No one likes being the bad guy. The bearer of bad tidings is never going to win a popularity contest and people shoot the messenger. However, just like with everything else in life, relationships have a rhythm, a physics, which can’t be ignored. No matter how much we try, things which start will eventually end. We have no control over that process, it will happen no matter what we do. What we have control over, to some extent, is the how. In a relationship where everything is healthy, things last until the lifetime is over, then loving our partner through their ending is one of the most achingly beautiful experiences we will ever have. In a relationship which is nearing or has already ended, how we have choices on how we act and what we do and those choices have consequences.
Some people choose, for a variety of reasons, to live with the elephant in the room. Sometimes there is a herd of them wandering around the house. Life becomes a lived in yet very structured dance, like a ball from a Jane Austen novel. Everyone moves in set patterns, with mild conversation in between moves and separations, very polite, never personal or controversial, until it’s time to rest again. It’s comforting in a way because there are no surprises and nothing changes. Just two people dancing amidst a herd of elephants that wait for the truth to be spoken so they can be set free. Others make do with what the relationship will give them and seek the missing parts elsewhere. They Frankenstein an entire partner together from the bits and pieces they get at home, at work, and with lovers or temporary interludes. Their spare time and energy is spent on making all of this work as seamlessly as possible so other things fall by the wayside and if there are any mistakes or missteps those who are invested in the relationship tend to adopt the ability to see clothes where the Emperor has none. If it isn’t spoken of then it didn’t really happen and all can go on as it has always been.

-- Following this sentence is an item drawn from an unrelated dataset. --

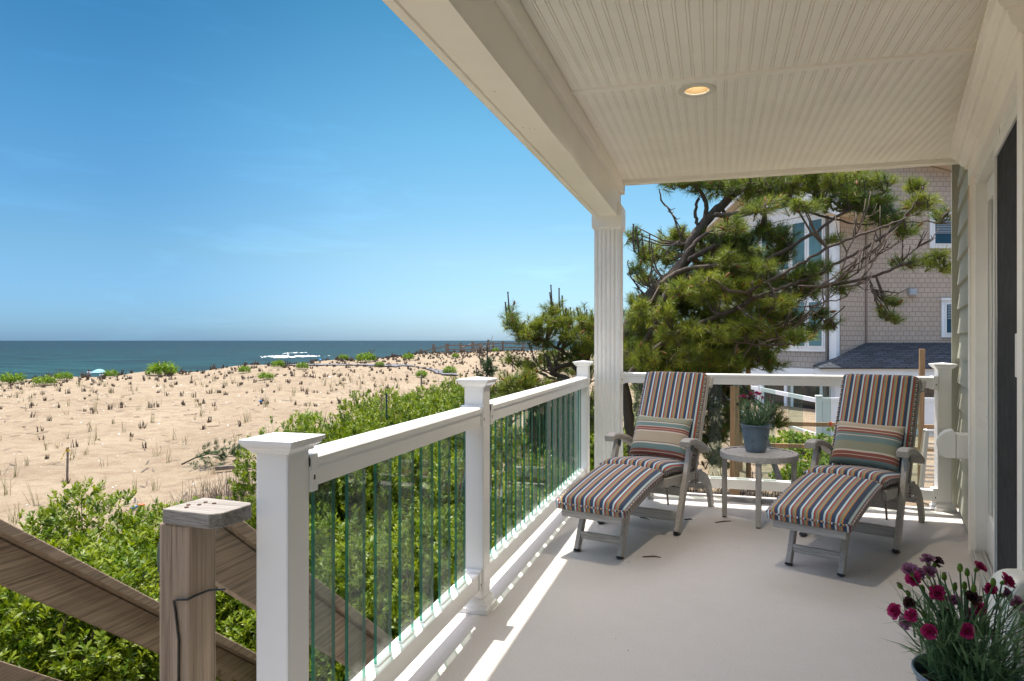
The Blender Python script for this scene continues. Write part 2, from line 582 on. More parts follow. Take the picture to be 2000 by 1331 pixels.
M['soil'] = spotty('potting_soil', (0.03, 0.018, 0.012), 0.95, 0.5, 60, bump=0.8, bscale=120)
M['mat_grey'] = spotty('grey_walk_mat', (0.12, 0.12, 0.13), 0.9, 0.1, 2)
M['ribbon'] = mat('yellow_ribbon', (0.65, 0.42, 0.03), 0.6)
M['orange'] = mat('orange_plastic', (0.60, 0.10, 0.03), 0.5)
M['blue'] = mat('blue_plastic', (0.03, 0.20, 0.55), 0.5)
M['umbrella'] = fabric('aqua_umbrella_cloth', [(0.0, (0.10, 0.38, 0.40)), (0.3, (0.35, 0.55, 0.58)), (0.45, (0.06, 0.28, 0.34)), (0.75, (0.40, 0.55, 0.58))], 0.5)
M['skin'] = mat('skin', (0.42, 0.22, 0.15), 0.5)
M['shirt'] = mat('white_shirt', (0.75, 0.75, 0.77), 0.8)
M['shorts'] = mat('dark_shorts', (0.05, 0.06, 0.09), 0.8)
M['hair'] = mat('dark_hair', (0.015, 0.010, 0.008), 0.6)


# ------------------------------------------------------------------ mesh helpers
class MB:
    """collects shapes and links them as ONE mesh object"""
    def __init__(s):
        s.v, s.f, s.mi, s.uv = [], [], [], []

    def face(s, pts, mi=0, uv=None):
        o = len(s.v)
        s.v += [tuple(p) for p in pts]
        s.f.append(tuple(range(o, o + len(pts))))
        s.mi.append(mi)
        s.uv.append(uv)

    def box(s, lo, hi, mi=0, T=None):
        x0, y0, z0 = lo
        x1, y1, z1 = hi
        p = [Vector(q) for q in ((x0, y0, z0), (x1, y0, z0), (x1, y1, z0), (x0, y1, z0), (x0, y0, z1), (x1, y0, z1), (x1, y1, z1), (x0, y1, z1))]
        if T:
            p = [T(q) if callable(T) else T @ q for q in p]
        o = len(s.v)
        s.v += [tuple(q) for q in p]
        for q in ((0, 3, 2, 1), (4, 5, 6, 7), (0, 1, 5, 4), (1, 2, 6, 5), (2, 3, 7, 6), (3, 0, 4, 7)):
            s.f.append(tuple(o + i for i in q))
            s.mi.append(mi)
            s.uv.append(None)

    def bar(s, a, b, w, t, mi=0, up=(0, 0, 1), w2=None, t2=None):
        """beam of section w (sideways) x t (along 'up') from a to b"""
        a, b = Vector(a), Vector(b)
        d = (b - a).normalized()
        side = d.cross(Vector(up))
        if side.length < 1e-5:
            side = d.cross(Vector((1, 0, 0)))
        side.normalize()
        u = side.cross(d).normalized()
        w2 = w if w2 is None else w2
        t2 = t if t2 is None else t2
        o = len(s.v)
        for c, ww, tt in ((a, w, t), (b, w2, t2)):
            for i, j in ((-1, -1), (1, -1), (1, 1), (-1, 1)):
                s.v.append(tuple(c + side * (i * ww / 2) + u * (j * tt / 2)))
        for q in ((0, 1, 2, 3), (7, 6, 5, 4), (0, 4, 5, 1), (1, 5, 6, 2), (2, 6, 7, 3), (3, 7, 4, 0)):
            s.f.append(tuple(o + i for i in q))
            s.mi.append(mi)
            s.uv.append(None)

    def sweep(s, pts, sec, up=(0, 0, 1), mi=0, closed_sec=True):
        """sweep a fixed section [(side, up)] along a polyline, capped"""
        P = [Vector(p) for p in pts]
        rings = []
        for i, p in enumerate(P):
            d = (P[min(i + 1, len(P) - 1)] - P[max(i - 1, 0)]).normalized()
            side = d.cross(Vector(up)).normalized()
            u = side.cross(d).normalized()
            rings.append([p + side * a + u * b for a, b in sec])
        o = len(s.v)
        n = len(sec)
        for r in rings:
            s.v += [tuple(q) for q in r]
        for i in range(len(P) - 1):
            for j in range(n):
                k = (j + 1) % n
                s.f.append((o + i * n + j, o + i * n + k, o + (i + 1) * n + k, o + (i + 1) * n + j))
                s.mi.append(mi)
                s.uv.append(None)
        s.f.append(tuple(o + j for j in reversed(range(n))))
        s.f.append(tuple(o + (len(P) - 1) * n + j for j in range(n)))
        s.mi += [mi, mi]
        s.uv += [None, None]

    def tube(s, pts, rad, n=8, mi=0, caps=True, uvlen=None):
        P = [Vector(p) for p in pts]
        if not hasattr(rad, '__len__'):
            rad = [rad] * len(P)
        o = len(s.v)
        ref = Vector((0, 0, 1))
        d0 = (P[1] - P[0]).normalized()
        if abs(d0.dot(ref)) > 0.9:
            ref = Vector((1, 0, 0))
        a = d0.cross(ref).normalized()
        L = 0
        Ls = []
        for i, p in enumerate(P):
            d = (P[min(i + 1, len(P) - 1)] - P[max(i - 1, 0)]).normalized()
            a = (a - d * a.dot(d)).normalized()
            b = d.cross(a)
            if i:
                L += (P[i] - P[i - 1]).length
            Ls.append(L)
            for j in range(n):
                t = 2 * PI * j / n
                s.v.append(tuple(p + (a * math.cos(t) + b * math.sin(t)) * rad[i]))
        for i in range(len(P) - 1):
            for j in range(n):
                k = (j + 1) % n
                s.f.append((o + i * n + j, o + i * n + k, o + (i + 1) * n + k, o + (i + 1) * n + j))
                s.mi.append(mi)
                s.uv.append([(Ls[i] * uvlen, 0)] * 2 + [(Ls[i + 1] * uvlen, 0)] * 2 if uvlen else None)
        if caps:
            s.f.append(tuple(o + j for j in reversed(range(n))))
            s.f.append(tuple(o + (len(P) - 1) * n + j for j in range(n)))
            s.mi += [mi, mi]
            s.uv += [None, None]

    def lathe(s, prof, c=(0, 0, 0), n=32, mi=0, ribs=None):
        """prof [(r, z)]; ribs(i, angle) can scale r"""
        o = len(s.v)
        c = Vector(c)
        for i, (r, z) in enumerate(prof):
            for j in range(n):
                t = 2 * PI * j / n
                rr = r * (ribs(i, j) if ribs else 1)
                s.v.append((c.x + rr * math.cos(t), c.y + rr * math.sin(t), c.z + z))
        for i in range(len(prof) - 1):
            for j in range(n):
                k = (j + 1) % n
                s.f.append((o + i * n + j, o + i * n + k, o + (i + 1) * n + k, o + (i + 1) * n + j))
                s.mi.append(mi)
                s.uv.append(None)

    def prism(s, prof, a, b, X=(1, 0, 0), Z=(0, 0, 1), mi=0, caps=True):
        """profile [(x, z)] in the X/Z axes, extruded from point a to point b"""
        a, b, X, Z = Vector(a), Vector(b), Vector(X), Vector(Z)
        n = len(prof)
        o = len(s.v)
        for c in (a, b):
            for x, z in prof:
                s.v.append(tuple(c + X * x + Z * z))
        for j in range(n):
            k = (j + 1) % n
            s.f.append((o + j, o + k, o + n + k, o + n + j))
            s.mi.append(mi)
            s.uv.append(None)
        if caps:
            s.f.append(tuple(o + j for j in reversed(range(n))))
            s.f.append(tuple(o + n + j for j in range(n)))
            s.mi += [mi, mi]
            s.uv += [None, None]

    def build(s, name, mats, parent=None, smooth=False, bevel=0.0, world=True, fix=True):
        me = bpy.data.meshes.new(name)
        v = s.v
        if parent is not None and world:
            inv = Matrix()
            pp = parent
            while pp is not None:
                inv = pp.matrix_basis @ inv
                pp = pp.parent
            inv.invert()
            v = [tuple(inv @ Vector(p)) for p in v]
        me.from_pydata(v, [], s.f)
        mats = mats if isinstance(mats, (list, tuple)) else [mats]
        for m in mats:
            me.materials.append(m)
        if len(mats) > 1:
            me.polygons.foreach_set('material_index', s.mi)
        if any(u is not None for u in s.uv):
            ul = me.uv_layers.new(name='UVMap')
            buf = []
            for f, u in zip(s.f, s.uv):
                buf += [c for q in (u if u is not None else [(0, 0)] * len(f)) for c in q]
            ul.data.foreach_set('uv', buf)
        if fix:
            import bmesh
            bm = bmesh.new()
            bm.from_mesh(me)
            bmesh.ops.remove_doubles(bm, verts=bm.verts, dist=1e-5)
            bmesh.ops.recalc_face_normals(bm, faces=bm.faces)
            bm.to_mesh(me)
            bm.free()
        if smooth:
            me.polygons.foreach_set('use_smooth', [True] * len(me.polygons))
        me.update()
        o = bpy.data.objects.new(name, me)
        COL.objects.link(o)
        if bevel:
            md = o.modifiers.new('bevel', 'BEVEL')
            md.width = bevel
            md.segments = 2
            md.limit_method = 'ANGLE'
        if parent is not None:
            o.parent = parent
        return o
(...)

The most common reason given for all of this effort to avoid the inevitable is that the person doesn’t want any one to hurt. They don’t want to hurt their spouse or significant other, they don’t want to cause their children pain, and they don’t want that pain to cause damage to their lives. The problem is that relationship endings are painful no matter what we do and endings are inevitable. How we deal with them is a choice. It’s not as if the children can’t see the elephants wandering around the house. More than likely they play with them when no one is looking. It’s not as if they don’t notice that something is missing or wrong with their parents relationship, but they learn the unspoken rules even more quickly than the spoken ones and so know far more than we would like to admit about what is going on and what not to admit. So when people say they don’t want to hurt anyone by being honest, I point out that the hurt is already on its way. It’s up to them whether they will participate as fully in the ending as they did in the beginning. Whether they are as fully present for themselves and everyone else, speaking the truth and being supportive in moving forward in a positive way is up to them.